Schau doch auch mal bei Jakob vorbei – er macht nicht nur ein Auslandssemester, sondern zeitgleich ein Praktikum an einer tschechischen Schule. Oder begleite Sophie auf ihrer Mission „Abenteuer irisches Klassenzimmer“.
„Lohnt“ sich also ein Auslandssemester für Lehramtsstudierende?
Wie du gesehen hast, gibt es meiner Meinung nach viele Gründe, die für ein Auslandssemester sprechen. Ein großer Punkt, der dagegen spricht, ist – besonders im Fall von Norwegen – der finanzielle Aspekt. Und das ist auch verständlich, denn der finanzielle Aufwand sollte keinesfalls unterschätzt werden!

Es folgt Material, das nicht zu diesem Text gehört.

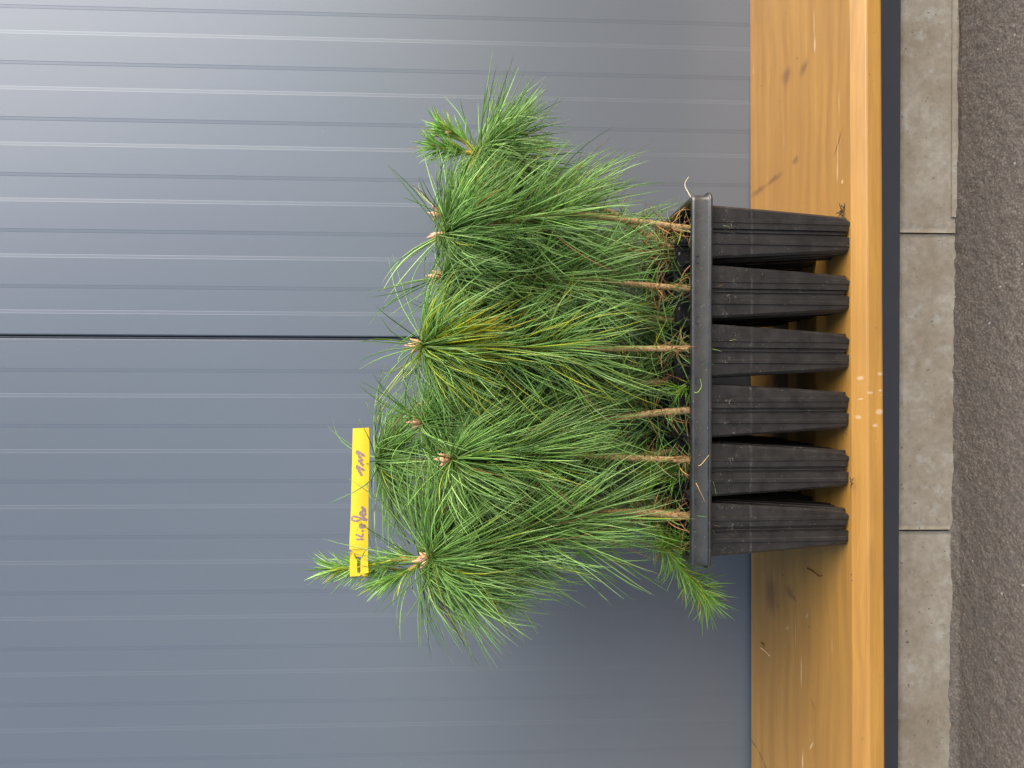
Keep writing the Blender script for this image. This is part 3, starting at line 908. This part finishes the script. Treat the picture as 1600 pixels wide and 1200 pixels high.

Hierüber solltest du dir auf jeden Fall bewusst sein. Dennoch gibt es großartige Möglichkeiten, finanzielle Unterstützung zu bekommen – speziell auch für Studierende mit chronischer Erkrankung und/oder Behinderung, für Studierende mit Kind(ern), Erstakademiker:innen und durchgängig erwerbstätige Studierende. Schau dir dazu gerne meinen letzten Blogbeitrag an. 🙂
Am Ende ist es eine Erfahrung fürs Leben und da überwiegt klar die Entscheidung für ein Auslandssemester. Das heißt: Auch für (zukünftige) Lehrkräfte hat ein Auslandsaufenthalt – egal in welcher Form – immer einen hohen Mehrwert.